I was going to stay out of this, but I joined in December 1957 and trained on the Bren, which I enjoyed firing. The C2, on paper, had all sorts of advantages, not the least was its compatibility with the C1. However I thought it was awkward and cumbersome. On the other hand it could be fired from either shoulder (I am a leftie) and its magazines were interchangeable with the C1. I qualified as a first class shot on the Bren in recruit training. Later as a very junior NCM before going on officer training I had worn both crossed rifles and crossed rifles and crown, so I had some ability as a shot.

I think the only time we used the C2 in action was by the Airborne Regiment in Cyprus in 1974.

Hopefully some of the experienced infantreers here will step forward.
 
The C2 wasn't meant to be fired standing or kneeling for any amount of time. The handguard was meant to do exactly that, stop your tender flesh from sticking to a hot barrel. The bra may have looked goofy, but once you had it dialed in, it was infinitely preferable to having 120 rds of 7.62 thumping around in your pockets. If the C2 had a flaw, it's that it was too accurate; if you had a good grip, the 30th round didn't land far from the first one. Great to keep one guy's head down, but little to no cone of fire, just a straight line of lead. If you got good with it you could be deadly from a long way away. Rundowns from the 600 yd point sucked. Keep it clean because when you had to turn the gas down it would hammer the shit out of your shoulder.
 
Kat

Remember 7-45 and the bits about the rest of the section carrying loaded Bren magazines in the basic pouches, and refilling empty mags. This, of course, was written in the Lee-Enfield days and the Bren was the main source of firepower in the section.
 
If we were lucky in the C2 group, we got one extra guy to hump a couple boxes of clipped ammo and a couple of mag chargers.
 
Here's Lee Ermey (RIP) demonstrating the differences between the Bren and the BAR.

https://www.youtube.com/watch?v=MKj1W91cB9M

I fired the C2 in the CAF, and the Bren - re-barrelled to 7.62mm - in the British Army. Neither were as awesome as the C6, of course, and while the Bren was better in that it had a changeable barrel, the C2 was lighter.

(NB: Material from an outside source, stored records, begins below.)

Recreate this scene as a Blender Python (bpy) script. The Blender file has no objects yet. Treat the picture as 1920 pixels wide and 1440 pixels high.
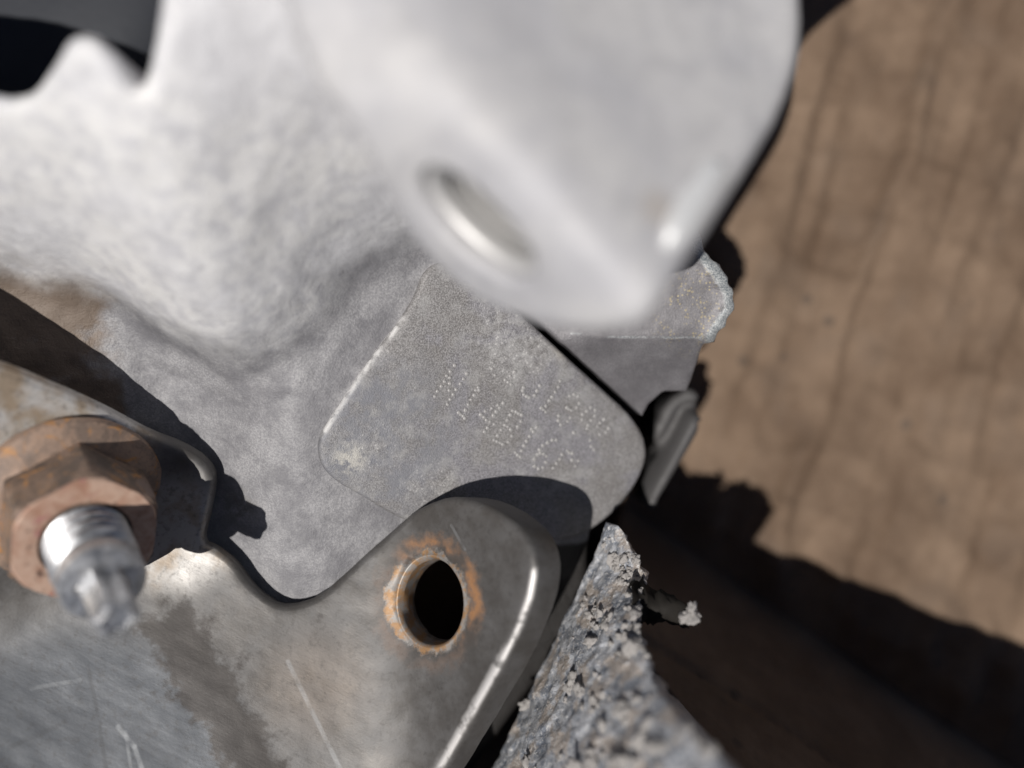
import bpy, bmesh, math, random
import numpy as np
from mathutils import Vector, Matrix, noise
from mathutils.geometry import delaunay_2d_cdt

random.seed(7)
scene = bpy.context.scene
COL = scene.collection
MM = 0.001                       # everything below is written in millimetres

# ------------------------------------------------------------------ camera, world, sun
D = 105.0                        # camera height above the focus plane, mm
PXMM = 1920 / 112.0              # photograph pixels per mm at the focus plane
cam_d = bpy.data.cameras.new('camera')
cam = bpy.data.objects.new('camera', cam_d); COL.objects.link(cam)
cam.location = (0, 0, D * MM); cam.rotation_euler = (0, 0, 0)
cam_d.sensor_width = 36; cam_d.lens = 36 * D / 112.0
cam_d.clip_start = 0.002; cam_d.clip_end = 50
cam_d.dof.use_dof = True; cam_d.dof.focus_distance = (D - 1.8) * MM
cam_d.dof.aperture_fstop = cam_d.lens / 4.6
scene.camera = cam

SX, SY = 0.284, 0.23             # how far a shadow runs per mm of height
sun_from = Vector((-SX, -SY, 1)).normalized()
elev = math.asin(sun_from.z); azim = math.atan2(sun_from.x, sun_from.y)
W = bpy.data.worlds.new('World'); scene.world = W; W.use_nodes = True
wn = W.node_tree.nodes; wl = W.node_tree.links
sky = wn.new('ShaderNodeTexSky'); sky.sky_type = 'NISHITA'; sky.sun_disc = False
sky.sun_elevation = elev; sky.sun_rotation = azim
wl.new(sky.outputs[0], wn['Background'].inputs[0]); wn['Background'].inputs[1].default_value = 0.05
sky.air_density = 0.4; sky.dust_density = 0.6
sd = bpy.data.lights.new('sun', 'SUN'); sd.energy = 4.8; sd.angle = math.radians(0.53); sd.color = (1, 0.965, 0.92)
sun = bpy.data.objects.new('sun', sd); COL.objects.link(sun)
sun.rotation_euler = sun_from.to_track_quat('Z', 'Y').to_euler()
scene.view_settings.view_transform = 'Standard'; scene.view_settings.look = 'None'
scene.view_settings.exposure = -0.1; scene.view_settings.gamma = 1
scene.render.engine = 'CYCLES'
scene.cycles.use_denoising = True
scene.cycles.max_bounces = 8
scene.cycles.sample_clamp_indirect = 6

# ------------------------------------------------------------------ geometry helpers
def at(px, py, z):
    """a pixel of the photograph, read at height z -> point in mm"""
    s = (D - z) / D / PXMM
    return np.array([(px - 960) * s, (720 - py) * s, z])

def hit(px, py, zf):
    """where the view ray through a pixel first meets the surface zf"""
    zs = np.arange(60, -62, -0.1)
    s = (D - zs) / D / PXMM
    x = (px - 960) * s; y = (720 - py) * s
    f = zf(x, y) - zs
    k = np.argmax(f >= 0)
    return np.array([x[k], y[k]])

def chaikin(p, n=2, closed=True):
    p = np.asarray(p, float)
    for _ in range(n):
        q = np.roll(p, -1, 0)
        if closed:
            p = np.stack([0.75 * p + 0.25 * q, 0.25 * p + 0.75 * q], 1).reshape(-1, p.shape[1])
        else:
            a, b = p[:-1], p[1:]
            m = np.stack([0.75 * a + 0.25 * b, 0.25 * a + 0.75 * b], 1).reshape(-1, p.shape[1])
            p = np.vstack([p[:1], m, p[-1:]])
    return p

def resample(p, h):
    p = np.asarray(p, float); q = np.vstack([p, p[:1]])
    d = np.r_[0, np.cumsum(np.linalg.norm(np.diff(q, axis=0), axis=1))]
    n = max(12, int(round(d[-1] / h)))
    t = np.linspace(0, d[-1], n, endpoint=False)
    return np.stack([np.interp(t, d, q[:, 0]), np.interp(t, d, q[:, 1])], 1)

def ccw(p):
    x, y = p[:, 0], p[:, 1]
    return p if np.sum(x * np.roll(y, -1) - np.roll(x, -1) * y) > 0 else p[::-1]

def outward(p):
    t = np.roll(p, -1, 0) - np.roll(p, 1, 0)
    t /= np.linalg.norm(t, axis=1)[:, None] + 1e-12
    return np.stack([t[:, 1], -t[:, 0]], 1)

def inside(x, y, poly):
    r = np.zeros(x.shape, bool)
    n = len(poly)
    for i in range(n):
        x1, y1 = poly[i]; x2, y2 = poly[(i + 1) % n]
        c = (y1 > y) != (y2 > y)
        if y1 != y2:
            r ^= c & (x < (x2 - x1) * (y - y1) / (y2 - y1) + x1)
    return r

def polydist(x, y, poly, closed=True):
    d = np.full(x.shape, 1e9)
    n = len(poly)
    for i in range(n if closed else n - 1):
        ax, ay = poly[i]; bx, by = poly[(i + 1) % n]
        vx, vy = bx - ax, by - ay
        t = np.clip(((x - ax) * vx + (y - ay) * vy) / (vx * vx + vy * vy + 1e-12), 0, 1)
        d = np.minimum(d, np.hypot(x - ax - t * vx, y - ay - t * vy))
    return d

def smax(k, *a):
    m = np.maximum.reduce(a)
    return m + k * np.log(sum(np.exp((v - m) / k) for v in a))

def smin(k, *a):
    return -smax(k, *[-v for v in a])

def fb(V, scale, octs=3):
    return np.array([fbm(p, scale, octs) for p in V])

def fbm(p, scale, octs=3):
    v = Vector((p[0] / scale, p[1] / scale, p[2] / scale)); a, s, t = 1.0, 0.0, 0.0
    for _ in range(octs):
        s += a * noise.noise(v); t += a
        v = v * 2.03 + Vector((7.1, 3.3, 1.7)); a *= 0.5
    return s / t

def link(name, verts, faces, mat, parent=None, smooth=True, attrs=None):
    L = np.array(parent_loc(parent)) if parent else np.zeros(3)
    me = bpy.data.meshes.new(name)
    v = (np.asarray(verts, float) - L) * MM
    me.from_pydata(v.tolist(), [], [list(map(int, f)) for f in faces])
    if attrs:
        for k, arr in attrs.items():
            at_ = me.attributes.new(k, 'FLOAT', 'POINT'); at_.data.foreach_set('value', np.asarray(arr, np.float32))
    me.polygons.foreach_set('use_smooth', [smooth] * len(me.polygons))
    me.materials.append(mat); me.update()
    o = bpy.data.objects.new(name, me); COL.objects.link(o)
    if parent: o.parent = parent
    return o

def parent_loc(o):
    v = Vector((0, 0, 0))
    while o is not None:
        v += o.location; o = o.parent
    return [c / MM for c in v]

def thing(name, label, cat, loc=(0, 0, 0), group=None):
    o = bpy.data.objects.new(name, None); COL.objects.link(o)
    o.location = [c * MM for c in loc]; o.empty_display_size = 0.01
    return tag(o, label, cat, group)

def tag(o, label, cat, group=None):
    o['label'] = label; o['category'] = cat
    if group: o['group'] = group
    return o

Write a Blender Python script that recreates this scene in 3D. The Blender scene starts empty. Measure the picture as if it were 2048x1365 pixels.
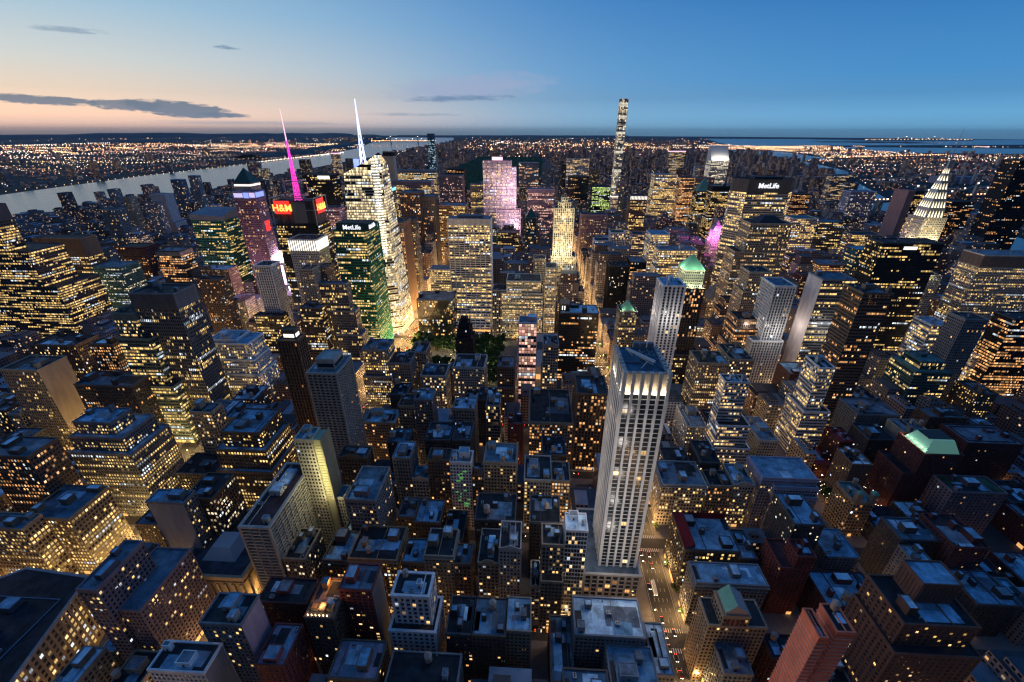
import bpy, bmesh, math, random
from mathutils import Vector, Matrix
R = math.radians
C = bpy.context.scene.collection
HAZE = 1.0e-5
SC = bpy.context.scene

# ------------------------------------------------------------------ camera
cam_d = bpy.data.cameras.new('camera'); cam = bpy.data.objects.new('camera', cam_d); C.objects.link(cam)
SC.camera = cam
CAMP = Vector((-20.5, 10.8, 325.0)); YAW = 0.04993; PIT = 0.4537
cam_d.sensor_width = 36.0; cam_d.lens = 36.0 * 864.26 / 2048.0
cam_d.clip_start = 1.0; cam_d.clip_end = 150000.0
cam.location = CAMP
cam.rotation_euler = (Matrix.Rotation(YAW, 4, 'Z') @ Matrix.Rotation(R(90) - PIT, 4, 'X') @ Matrix.Rotation(R(.15), 4, 'Z')).to_euler()

# ------------------------------------------------------------------ render settings
SC.view_settings.view_transform = 'Standard'; SC.view_settings.look = 'None'
SC.view_settings.exposure = 0.0; SC.view_settings.gamma = 1.0
cy = SC.cycles
cy.use_denoising = True
try: cy.denoiser = 'OPENIMAGEDENOISE'
except Exception: pass
cy.max_bounces = 4; cy.diffuse_bounces = 2; cy.glossy_bounces = 2; cy.transmission_bounces = 1
cy.volume_bounces = 0; cy.caustics_reflective = False; cy.caustics_refractive = False
cy.sample_clamp_indirect = 3.0; cy.sample_clamp_direct = 20.0
cy.use_light_tree = True
cy.filter_width = 1.3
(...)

IMHO, we should always have at least one belt fed support weapon in the section. Magazines empty out pretty quickly, causing the embarrassing silence just as #2 rifleman gets up to chuck a grenade :)

 
Two points.

Firstly SAW v FN C2. the first is 5.56 mm while the C2 was 7.62 so a more powerful weapon but limited by the thirty round magazine v box fed.

Secondly, the thirty round magazine stuck out of the bottom of the C2 v the Bren's top. This created a problem in any position (prone or trench) where the weapon needed elevating as the magazine was as long as the bipod and it would block raising the barrel up easily.

Drobb. Who are you and why do you care about this?

???
 
I have also been a fan of the FAL and C2 seems like a strange beast compared to heavy barreled FN’s of the Israelis. When I was the CF I only used the c7 and it was very limited as my time was short due to a injury.
 
Follow up question did everyone in the section carry C-2 mags or extra 20 round magazines for the C-2’s and how does it work now is every men carrying rounds for the C-9?
 
C1 had a 20 rd mag, and everyone had five of them. C2 had a 30 rd mag, each gunner had four in the bra and one on the gun. Everyone in the section carried as much clipped ammo as the stores/ammo rep issued them.  As I said before, a lot of the time the LAR group had a spare guy from the HQ section to hump a box or two of ammo.
 
Kat Stevens said:
C1 had a 20 rd mag, and everyone had five of them. C2 had a 30 rd mag, each gunner had four in the bra and one on the gun. Everyone in the section carried as much clipped ammo as the stores/ammo rep issued them.  As I said before, a lot of the time the LAR group had a spare guy from the HQ section to hump a box or two of ammo.

IMHO, that's a good way to go vs. everyone carrying 10 mags, or more.
 
From my experience, only the gunners got the bras and thirty-round mags. The bras covered up the chest pockets on the combat shirts, so riflemen would have had an even harder time getting their own mags in and out from behind the bras, and mags were always part of the weapon EIS, so four for C1s and four for C2s.

I didn't mind the C2 at all, but preferred the C1 to anything else available.

Or maybe Kat is right - I remember four for each, but it could have been five. The clipped ammo was issued in olive green plastic bandoleers with tear-away pockets for each pair of five-round clips or cardboard boxes. We usually got the bandoleers even for range practices in my early days, and rarely boxes.